▸ **Instructions to follow**:
Emit the entire listing verbatim.

▸ **Collected material**:
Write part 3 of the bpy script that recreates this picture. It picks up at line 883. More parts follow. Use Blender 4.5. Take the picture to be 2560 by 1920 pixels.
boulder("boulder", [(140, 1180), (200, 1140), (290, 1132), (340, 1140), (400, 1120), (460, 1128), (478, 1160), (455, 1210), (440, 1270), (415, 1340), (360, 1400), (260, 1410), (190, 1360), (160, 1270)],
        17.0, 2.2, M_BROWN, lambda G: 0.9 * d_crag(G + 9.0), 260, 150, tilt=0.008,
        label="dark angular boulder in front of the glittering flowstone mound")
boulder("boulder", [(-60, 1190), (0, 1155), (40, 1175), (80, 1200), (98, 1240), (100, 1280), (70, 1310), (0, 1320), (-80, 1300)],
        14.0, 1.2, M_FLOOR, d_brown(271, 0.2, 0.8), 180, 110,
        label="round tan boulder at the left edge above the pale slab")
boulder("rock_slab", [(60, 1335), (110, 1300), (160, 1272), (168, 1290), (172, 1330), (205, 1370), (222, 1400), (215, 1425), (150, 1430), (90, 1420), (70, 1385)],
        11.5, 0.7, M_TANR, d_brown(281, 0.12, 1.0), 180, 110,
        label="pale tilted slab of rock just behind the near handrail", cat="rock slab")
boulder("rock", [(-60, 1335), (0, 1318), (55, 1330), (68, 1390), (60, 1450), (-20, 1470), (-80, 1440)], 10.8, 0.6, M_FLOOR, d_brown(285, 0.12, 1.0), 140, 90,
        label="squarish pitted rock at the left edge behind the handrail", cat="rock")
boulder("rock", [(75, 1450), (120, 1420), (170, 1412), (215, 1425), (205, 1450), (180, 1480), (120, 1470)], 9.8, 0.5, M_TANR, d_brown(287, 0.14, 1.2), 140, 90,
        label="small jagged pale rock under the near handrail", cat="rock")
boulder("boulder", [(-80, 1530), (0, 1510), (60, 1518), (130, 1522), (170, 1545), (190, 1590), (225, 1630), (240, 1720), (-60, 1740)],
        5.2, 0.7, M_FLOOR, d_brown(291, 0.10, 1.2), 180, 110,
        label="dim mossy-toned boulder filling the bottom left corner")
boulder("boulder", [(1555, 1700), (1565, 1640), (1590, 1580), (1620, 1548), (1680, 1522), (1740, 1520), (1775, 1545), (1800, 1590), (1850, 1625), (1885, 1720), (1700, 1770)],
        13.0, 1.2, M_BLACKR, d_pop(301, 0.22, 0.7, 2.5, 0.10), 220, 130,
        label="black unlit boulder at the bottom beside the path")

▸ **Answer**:
Write part 3 of the bpy script that recreates this picture. It picks up at line 883. More parts follow. Use Blender 4.5. Take the picture to be 2560 by 1920 pixels.
boulder("boulder", [(140, 1180), (200, 1140), (290, 1132), (340, 1140), (400, 1120), (460, 1128), (478, 1160), (455, 1210), (440, 1270), (415, 1340), (360, 1400), (260, 1410), (190, 1360), (160, 1270)],
        17.0, 2.2, M_BROWN, lambda G: 0.9 * d_crag(G + 9.0), 260, 150, tilt=0.008,
        label="dark angular boulder in front of the glittering flowstone mound")
boulder("boulder", [(-60, 1190), (0, 1155), (40, 1175), (80, 1200), (98, 1240), (100, 1280), (70, 1310), (0, 1320), (-80, 1300)],
        14.0, 1.2, M_FLOOR, d_brown(271, 0.2, 0.8), 180, 110,
        label="round tan boulder at the left edge above the pale slab")
boulder("rock_slab", [(60, 1335), (110, 1300), (160, 1272), (168, 1290), (172, 1330), (205, 1370), (222, 1400), (215, 1425), (150, 1430), (90, 1420), (70, 1385)],
        11.5, 0.7, M_TANR, d_brown(281, 0.12, 1.0), 180, 110,
        label="pale tilted slab of rock just behind the near handrail", cat="rock slab")
boulder("rock", [(-60, 1335), (0, 1318), (55, 1330), (68, 1390), (60, 1450), (-20, 1470), (-80, 1440)], 10.8, 0.6, M_FLOOR, d_brown(285, 0.12, 1.0), 140, 90,
        label="squarish pitted rock at the left edge behind the handrail", cat="rock")
boulder("rock", [(75, 1450), (120, 1420), (170, 1412), (215, 1425), (205, 1450), (180, 1480), (120, 1470)], 9.8, 0.5, M_TANR, d_brown(287, 0.14, 1.2), 140, 90,
        label="small jagged pale rock under the near handrail", cat="rock")
boulder("boulder", [(-80, 1530), (0, 1510), (60, 1518), (130, 1522), (170, 1545), (190, 1590), (225, 1630), (240, 1720), (-60, 1740)],
        5.2, 0.7, M_FLOOR, d_brown(291, 0.10, 1.2), 180, 110,
        label="dim mossy-toned boulder filling the bottom left corner")
boulder("boulder", [(1555, 1700), (1565, 1640), (1590, 1580), (1620, 1548), (1680, 1522), (1740, 1520), (1775, 1545), (1800, 1590), (1850, 1625), (1885, 1720), (1700, 1770)],
        13.0, 1.2, M_BLACKR, d_pop(301, 0.22, 0.7, 2.5, 0.10), 220, 130,
        label="black unlit boulder at the bottom beside the path")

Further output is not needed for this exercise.